THE COST OF REVOKING OUR RIGHTS
Everyone in this country says he has a right to this or that. Rarely is the word “right” rightly defined. The confusion has always been there. It is the difference between the right to something and the right to be immune from something.
If I have a right that makes me immune, nobody else has a right to interfere with my liberty in this particular area. On the other hand, if the civil government says that somebody else has a right to my income, then I don’t have a right to immunity.
These two concepts of rights are in conflict most of the time. Most voters do not understand the extent to which they are in conflict.
To understand a civil right, which is a guarantee of immunity from interference, we have to understand that civil governments are systematically taking away our rights. Employees of civil governments want to be able to interfere with our actions at any time. Civil governments want to lay down the rules of the game. They want to be able to change the rules of procedure on a regular basis to favor the expansion of the state’s power into our lives. This is basic to all civil governments. Anybody who doesn’t understand this does not understand civil government.

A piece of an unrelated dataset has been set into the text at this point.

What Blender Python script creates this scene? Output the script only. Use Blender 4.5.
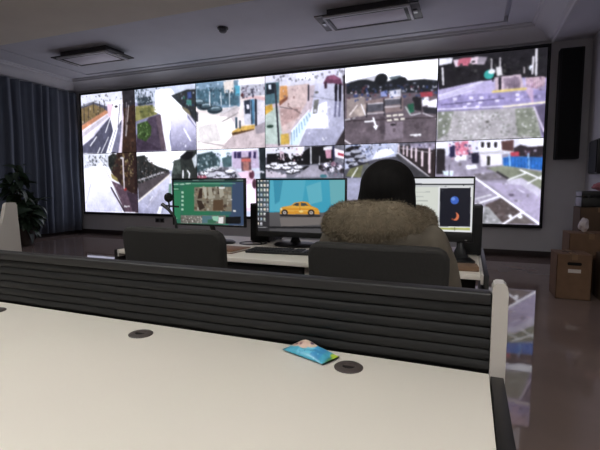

What we have to look at is this: the cost to the government of enforcing its rules. In other words, we must ask: “At what price?” The more expensive it is to the central government to enforce its rules, the greater the degree of civil rights the population can maintain. If we look at civil rights as unconnected with the price of enforcement, we will then have to trust the civil government to be self-restrained. If the civil government can enforce the terms of obedience to its commands at zero price, there will be a great extension of commands. (“As the price falls, more is demanded.”) The cheaper it is for the government to enforce its will, the fewer the civil liberties — legal immunities — we will retain as individuals.
It is a mistake to look at the government as a source of protection of civil rights in the long term. There may be protection by one bureaucracy of its jurisdiction, which means that there may be barriers institutionally that are available to slow down the extension of some other government bureaucracy into our lives. In other words, we pit one bureaucrat against another bureaucrat. We get a turf war going inside the bureaucracy that may conceivably enforce some zone of our liberties. This is what the Soviet Union did almost from the beginning. The only way to get any kind of liberty in the Soviet Union was either to pay a bribe or to get one bureaucratic agency to declare that another bureaucratic agency was intruding into the first bureaucratic agency’s zone of authority.
Anybody who expects the government of the United States to preserve liberty over the long run is suffering from terminal naïveté. He is going to be disappointed.